You might want to take a look at this Wikipedia page; particularly the section on "Coordinating access to resources". In particular, the Wikipedia discussion essentially describes a confidence failure; non-locked access to shared resources can, even for atomic resources, cause a misreporting / misrepresentation of the confidence that an action was done. Essentially, in the time period between checking to see whether or not it CAN modify the resource, the resource gets externally modified, and therefore, the confidence inherent in the conditional check is busted.
I don't believe anybody here has discussed how much of an impact lock contention can have over the bus, especially on bus bandwith constrained systems.
Here is an article about this issue in some depth, they discuss some alternative schedualing algorythems which reduse the overall demand on exclusive access through the bus. Which increases total throughput in some cases over 60% than a naieve scheduler (when considering the cost of an explicit lock prefix instruction or implicit xchg cmpx..). The paper is not the most recent work and not much in the way of real code (dang academic's) but it worth the read and consideration for this problem.
More recent CPU ABI's provide alternative operations than simple lock whatever.

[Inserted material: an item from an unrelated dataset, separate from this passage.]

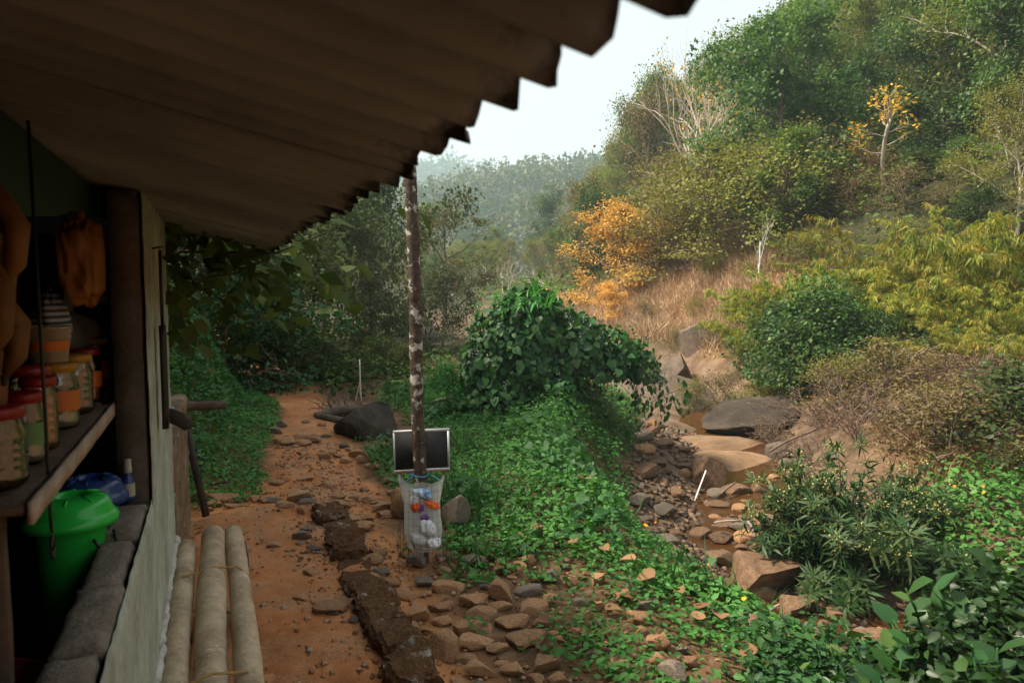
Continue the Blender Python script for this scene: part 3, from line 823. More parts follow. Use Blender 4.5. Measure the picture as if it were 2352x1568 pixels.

Jeffr, from FreeBSD (author of many internal kernel components), discusses monitor and mwait, 2 instructions added for SSE3, where in a simple test case identified an improvement of 20%. He later postulates;
So this is now the first stage in the
adaptive algorithm, we spin a while,
then sleep at a high power state, and
then sleep at a low power state
depending on load.
...
In most cases we're still idling in
hlt as well, so there should be no
negative effect on power. In fact, it
wastes a lot of time and energy to
enter and exit the idle states so it
might improve power under load by
reducing the total cpu time required.
I wonder what would be the effect of using pause instead of hlt.
From Intel's TBB;
ALIGN 8
PUBLIC __TBB_machine_pause
__TBB_machine_pause:
L1:
dw 090f3H; pause
add ecx,-1
jne L1
ret
end
Art of Assembly also uses syncronization w/o the use of lock prefix or xchg. I haven't read that book in a while and won't speak directly to it's applicability in a user-land protected mode SMP context, but it's worth a look.
Good luck!
If the shmid has some type other than volatile sig_atomic_t then you can be pretty sure that separate threads will get in trouble even on the very same CPU. If the type is volatile sig_atomic_t then you can't be quite as sure, but you still might get lucky because multithreading can do more interleaving than signals can do.
If the shmid crosses cache lines (partly in one cache line and partly in another) then while the writing cpu is writing you sure find a reading cpu reading part of the new value and part of the old value.
This is exactly why instructions like "compare and swap" were invented.
Sounds like you need a Reader-Writer Lock : http://en.wikipedia.org/wiki/Readers-writer_lock.
The answer is - it's absolutely safe to do reads and writes simultaneously.
It is clear that the shm mechanism
provides bare-bones tools for the
user. All access control must be taken
care of by the programmer. Locking and
synchronization is being kindly
provided by the kernel, this means the
user have less worries about race
conditions. Note that this model
provides only a symmetric way of
sharing data between processes. If a
process wishes to notify another
process that new data has been
inserted to the shared memory, it will
have to use signals, message queues,
pipes, sockets, or other types of IPC.
From Shared Memory in Linux article.
The latest Linux shm implementation just uses copy_to_user and copy_from_user calls, which are synchronised with memory bus internally.